Problem statement: Give the count of lines in the data that include the string "follow", with no added remarks.

Records to process:
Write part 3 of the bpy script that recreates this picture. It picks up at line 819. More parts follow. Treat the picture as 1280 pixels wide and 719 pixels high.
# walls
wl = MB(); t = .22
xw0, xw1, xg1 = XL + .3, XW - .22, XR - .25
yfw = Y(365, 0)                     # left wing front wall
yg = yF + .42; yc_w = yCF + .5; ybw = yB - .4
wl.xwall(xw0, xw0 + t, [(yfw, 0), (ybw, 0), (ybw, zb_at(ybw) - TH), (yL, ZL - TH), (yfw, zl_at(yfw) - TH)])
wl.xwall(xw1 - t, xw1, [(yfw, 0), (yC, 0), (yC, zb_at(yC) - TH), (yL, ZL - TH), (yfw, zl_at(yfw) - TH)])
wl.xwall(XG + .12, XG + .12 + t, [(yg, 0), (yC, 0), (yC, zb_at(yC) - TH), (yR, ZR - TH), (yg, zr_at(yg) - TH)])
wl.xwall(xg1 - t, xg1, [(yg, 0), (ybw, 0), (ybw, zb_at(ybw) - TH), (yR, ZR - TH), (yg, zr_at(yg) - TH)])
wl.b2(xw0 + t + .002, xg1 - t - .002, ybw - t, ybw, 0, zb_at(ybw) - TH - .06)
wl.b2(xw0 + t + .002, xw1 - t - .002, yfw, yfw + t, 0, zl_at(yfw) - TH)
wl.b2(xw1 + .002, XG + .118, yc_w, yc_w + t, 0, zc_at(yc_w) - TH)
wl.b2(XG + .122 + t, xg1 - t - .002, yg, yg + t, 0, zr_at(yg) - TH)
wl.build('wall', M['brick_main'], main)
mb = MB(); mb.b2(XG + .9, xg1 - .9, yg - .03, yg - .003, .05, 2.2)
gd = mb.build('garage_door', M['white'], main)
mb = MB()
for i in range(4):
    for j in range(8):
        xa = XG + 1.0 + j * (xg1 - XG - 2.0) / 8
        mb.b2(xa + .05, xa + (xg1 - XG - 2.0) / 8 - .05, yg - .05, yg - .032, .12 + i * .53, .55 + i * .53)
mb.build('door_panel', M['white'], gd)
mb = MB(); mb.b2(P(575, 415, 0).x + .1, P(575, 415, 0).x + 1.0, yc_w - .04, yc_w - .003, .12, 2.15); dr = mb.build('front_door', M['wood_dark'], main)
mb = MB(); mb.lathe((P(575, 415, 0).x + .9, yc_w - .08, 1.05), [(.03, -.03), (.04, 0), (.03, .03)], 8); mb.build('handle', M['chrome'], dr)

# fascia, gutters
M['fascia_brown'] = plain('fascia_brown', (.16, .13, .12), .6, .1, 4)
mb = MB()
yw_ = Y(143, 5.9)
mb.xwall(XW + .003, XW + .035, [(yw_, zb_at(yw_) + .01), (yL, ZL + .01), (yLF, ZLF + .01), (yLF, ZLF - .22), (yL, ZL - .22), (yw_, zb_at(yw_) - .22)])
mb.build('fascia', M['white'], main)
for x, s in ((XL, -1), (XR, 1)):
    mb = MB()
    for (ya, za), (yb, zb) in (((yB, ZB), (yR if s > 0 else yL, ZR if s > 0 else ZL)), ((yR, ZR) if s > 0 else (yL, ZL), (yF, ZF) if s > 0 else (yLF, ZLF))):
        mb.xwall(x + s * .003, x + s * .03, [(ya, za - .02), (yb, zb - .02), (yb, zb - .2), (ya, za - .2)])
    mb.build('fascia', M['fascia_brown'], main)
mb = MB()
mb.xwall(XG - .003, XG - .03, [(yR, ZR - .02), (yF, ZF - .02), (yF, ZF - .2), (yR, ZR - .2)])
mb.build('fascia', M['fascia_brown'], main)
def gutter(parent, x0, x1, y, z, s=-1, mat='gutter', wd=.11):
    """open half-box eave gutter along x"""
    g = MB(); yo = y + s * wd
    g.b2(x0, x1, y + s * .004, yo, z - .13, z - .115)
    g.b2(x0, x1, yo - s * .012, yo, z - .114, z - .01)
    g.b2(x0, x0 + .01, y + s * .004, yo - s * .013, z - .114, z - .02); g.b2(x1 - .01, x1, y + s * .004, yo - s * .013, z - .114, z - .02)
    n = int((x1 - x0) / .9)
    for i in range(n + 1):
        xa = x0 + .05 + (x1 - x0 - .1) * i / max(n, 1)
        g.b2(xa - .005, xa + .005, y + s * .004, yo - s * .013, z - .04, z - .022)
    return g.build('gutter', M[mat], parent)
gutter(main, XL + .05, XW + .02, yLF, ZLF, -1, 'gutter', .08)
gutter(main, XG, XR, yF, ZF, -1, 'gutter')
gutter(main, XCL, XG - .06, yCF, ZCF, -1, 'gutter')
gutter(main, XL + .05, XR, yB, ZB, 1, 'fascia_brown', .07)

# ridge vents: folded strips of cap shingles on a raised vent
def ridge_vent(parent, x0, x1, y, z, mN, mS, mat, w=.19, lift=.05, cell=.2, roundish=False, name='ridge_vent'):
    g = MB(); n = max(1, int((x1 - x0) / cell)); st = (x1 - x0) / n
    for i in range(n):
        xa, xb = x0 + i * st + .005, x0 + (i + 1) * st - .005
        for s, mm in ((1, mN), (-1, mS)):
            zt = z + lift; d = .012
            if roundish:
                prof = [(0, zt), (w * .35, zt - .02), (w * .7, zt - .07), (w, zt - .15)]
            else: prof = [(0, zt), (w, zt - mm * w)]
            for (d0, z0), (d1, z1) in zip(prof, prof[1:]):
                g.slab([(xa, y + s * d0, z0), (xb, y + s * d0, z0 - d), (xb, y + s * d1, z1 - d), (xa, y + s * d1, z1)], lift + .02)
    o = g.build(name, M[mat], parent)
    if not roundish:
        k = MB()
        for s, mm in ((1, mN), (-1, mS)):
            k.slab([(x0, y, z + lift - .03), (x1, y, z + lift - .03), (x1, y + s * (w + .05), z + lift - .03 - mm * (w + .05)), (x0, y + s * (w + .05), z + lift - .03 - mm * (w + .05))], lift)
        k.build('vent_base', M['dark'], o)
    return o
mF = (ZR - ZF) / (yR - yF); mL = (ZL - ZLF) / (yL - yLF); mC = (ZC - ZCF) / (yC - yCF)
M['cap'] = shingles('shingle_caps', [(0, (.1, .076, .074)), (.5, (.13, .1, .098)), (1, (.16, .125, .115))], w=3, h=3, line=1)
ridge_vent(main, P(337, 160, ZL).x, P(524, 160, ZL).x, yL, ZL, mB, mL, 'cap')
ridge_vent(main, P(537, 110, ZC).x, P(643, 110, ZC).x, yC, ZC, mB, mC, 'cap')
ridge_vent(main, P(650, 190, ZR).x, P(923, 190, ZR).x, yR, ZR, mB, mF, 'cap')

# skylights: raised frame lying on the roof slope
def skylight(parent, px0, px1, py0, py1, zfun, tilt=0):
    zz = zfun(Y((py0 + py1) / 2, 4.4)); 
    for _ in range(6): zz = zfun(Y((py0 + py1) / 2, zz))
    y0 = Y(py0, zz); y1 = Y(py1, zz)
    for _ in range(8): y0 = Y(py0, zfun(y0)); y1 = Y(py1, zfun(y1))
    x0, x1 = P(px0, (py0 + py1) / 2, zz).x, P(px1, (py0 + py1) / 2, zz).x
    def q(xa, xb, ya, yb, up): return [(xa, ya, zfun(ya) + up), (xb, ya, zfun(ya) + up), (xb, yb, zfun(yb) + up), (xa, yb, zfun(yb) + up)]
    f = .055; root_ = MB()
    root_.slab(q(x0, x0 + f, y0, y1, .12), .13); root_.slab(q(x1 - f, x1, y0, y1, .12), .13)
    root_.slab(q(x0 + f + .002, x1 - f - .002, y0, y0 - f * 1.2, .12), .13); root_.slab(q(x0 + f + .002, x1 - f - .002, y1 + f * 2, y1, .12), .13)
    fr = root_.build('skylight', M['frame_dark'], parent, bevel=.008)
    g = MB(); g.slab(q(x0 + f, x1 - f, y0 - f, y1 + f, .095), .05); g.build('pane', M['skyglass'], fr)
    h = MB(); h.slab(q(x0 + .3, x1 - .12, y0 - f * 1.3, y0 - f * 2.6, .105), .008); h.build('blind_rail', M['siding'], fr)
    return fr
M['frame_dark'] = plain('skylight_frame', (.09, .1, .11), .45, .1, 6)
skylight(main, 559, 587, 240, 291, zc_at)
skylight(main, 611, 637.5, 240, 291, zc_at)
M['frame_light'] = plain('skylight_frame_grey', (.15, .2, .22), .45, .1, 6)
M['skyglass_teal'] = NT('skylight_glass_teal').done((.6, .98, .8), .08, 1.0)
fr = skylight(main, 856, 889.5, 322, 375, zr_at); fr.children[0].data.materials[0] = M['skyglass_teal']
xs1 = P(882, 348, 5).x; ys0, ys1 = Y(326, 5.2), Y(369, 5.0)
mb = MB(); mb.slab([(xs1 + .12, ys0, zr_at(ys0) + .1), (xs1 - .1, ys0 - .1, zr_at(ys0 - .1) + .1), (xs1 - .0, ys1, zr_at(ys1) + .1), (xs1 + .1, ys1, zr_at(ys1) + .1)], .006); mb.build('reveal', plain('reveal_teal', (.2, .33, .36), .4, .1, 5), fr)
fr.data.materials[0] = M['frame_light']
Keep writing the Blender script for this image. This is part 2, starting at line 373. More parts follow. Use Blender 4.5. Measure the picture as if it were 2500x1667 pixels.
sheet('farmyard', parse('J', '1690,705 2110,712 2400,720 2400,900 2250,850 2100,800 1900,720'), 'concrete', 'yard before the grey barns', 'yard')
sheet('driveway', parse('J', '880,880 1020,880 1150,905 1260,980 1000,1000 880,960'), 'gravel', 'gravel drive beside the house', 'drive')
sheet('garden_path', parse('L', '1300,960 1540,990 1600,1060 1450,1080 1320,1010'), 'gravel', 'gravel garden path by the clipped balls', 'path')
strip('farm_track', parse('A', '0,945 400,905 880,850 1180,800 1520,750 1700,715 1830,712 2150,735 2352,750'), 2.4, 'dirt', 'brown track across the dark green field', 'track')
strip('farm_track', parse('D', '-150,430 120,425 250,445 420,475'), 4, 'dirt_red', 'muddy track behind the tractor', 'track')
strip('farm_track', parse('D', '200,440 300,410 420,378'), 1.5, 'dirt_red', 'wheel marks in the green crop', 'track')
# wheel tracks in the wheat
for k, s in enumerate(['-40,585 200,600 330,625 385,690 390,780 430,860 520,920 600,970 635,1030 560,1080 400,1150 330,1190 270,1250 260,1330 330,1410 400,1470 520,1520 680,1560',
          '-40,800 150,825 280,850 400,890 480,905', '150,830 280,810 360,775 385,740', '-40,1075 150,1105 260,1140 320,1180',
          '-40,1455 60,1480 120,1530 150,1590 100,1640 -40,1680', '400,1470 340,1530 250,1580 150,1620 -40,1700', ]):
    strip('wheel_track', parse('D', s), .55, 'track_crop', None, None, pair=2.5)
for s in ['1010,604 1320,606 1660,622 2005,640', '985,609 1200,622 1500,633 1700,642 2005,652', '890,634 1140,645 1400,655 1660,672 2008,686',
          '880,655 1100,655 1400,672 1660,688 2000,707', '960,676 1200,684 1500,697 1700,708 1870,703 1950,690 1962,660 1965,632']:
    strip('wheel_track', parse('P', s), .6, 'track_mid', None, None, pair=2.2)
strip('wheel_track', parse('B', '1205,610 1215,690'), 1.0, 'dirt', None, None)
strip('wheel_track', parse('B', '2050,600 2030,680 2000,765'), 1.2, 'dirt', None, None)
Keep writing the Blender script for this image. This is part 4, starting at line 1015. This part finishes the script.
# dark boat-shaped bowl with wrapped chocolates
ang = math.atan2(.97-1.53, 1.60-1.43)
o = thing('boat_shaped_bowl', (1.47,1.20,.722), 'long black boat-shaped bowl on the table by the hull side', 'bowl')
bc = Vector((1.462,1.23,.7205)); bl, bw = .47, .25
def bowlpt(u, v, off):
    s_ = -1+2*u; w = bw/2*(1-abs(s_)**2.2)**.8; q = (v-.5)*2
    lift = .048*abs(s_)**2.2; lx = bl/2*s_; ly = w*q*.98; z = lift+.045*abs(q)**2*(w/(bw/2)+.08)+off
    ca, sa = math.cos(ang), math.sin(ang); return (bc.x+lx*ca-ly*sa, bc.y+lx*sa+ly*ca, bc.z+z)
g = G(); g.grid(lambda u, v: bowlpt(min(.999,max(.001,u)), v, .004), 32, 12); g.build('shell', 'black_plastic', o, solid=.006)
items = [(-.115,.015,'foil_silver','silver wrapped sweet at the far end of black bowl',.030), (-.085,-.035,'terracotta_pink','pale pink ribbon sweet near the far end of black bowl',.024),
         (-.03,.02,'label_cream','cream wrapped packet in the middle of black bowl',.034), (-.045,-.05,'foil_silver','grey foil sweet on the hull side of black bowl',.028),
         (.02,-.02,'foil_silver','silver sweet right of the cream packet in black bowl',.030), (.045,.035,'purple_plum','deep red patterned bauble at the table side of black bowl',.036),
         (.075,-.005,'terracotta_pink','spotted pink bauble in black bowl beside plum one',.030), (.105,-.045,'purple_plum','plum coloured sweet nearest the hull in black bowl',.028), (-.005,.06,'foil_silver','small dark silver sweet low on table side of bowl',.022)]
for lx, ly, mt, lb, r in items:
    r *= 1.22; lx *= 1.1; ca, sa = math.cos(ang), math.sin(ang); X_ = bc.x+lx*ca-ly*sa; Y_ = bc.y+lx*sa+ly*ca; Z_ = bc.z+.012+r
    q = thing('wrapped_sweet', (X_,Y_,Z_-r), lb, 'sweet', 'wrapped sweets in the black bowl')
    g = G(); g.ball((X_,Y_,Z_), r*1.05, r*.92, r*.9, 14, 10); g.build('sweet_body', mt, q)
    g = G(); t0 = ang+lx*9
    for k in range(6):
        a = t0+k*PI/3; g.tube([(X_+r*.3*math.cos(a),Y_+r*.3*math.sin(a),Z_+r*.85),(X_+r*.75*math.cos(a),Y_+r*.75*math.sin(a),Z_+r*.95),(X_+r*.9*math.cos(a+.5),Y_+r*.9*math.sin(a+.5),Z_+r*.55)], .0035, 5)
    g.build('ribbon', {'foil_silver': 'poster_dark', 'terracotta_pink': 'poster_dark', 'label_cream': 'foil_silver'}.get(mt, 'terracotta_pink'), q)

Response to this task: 2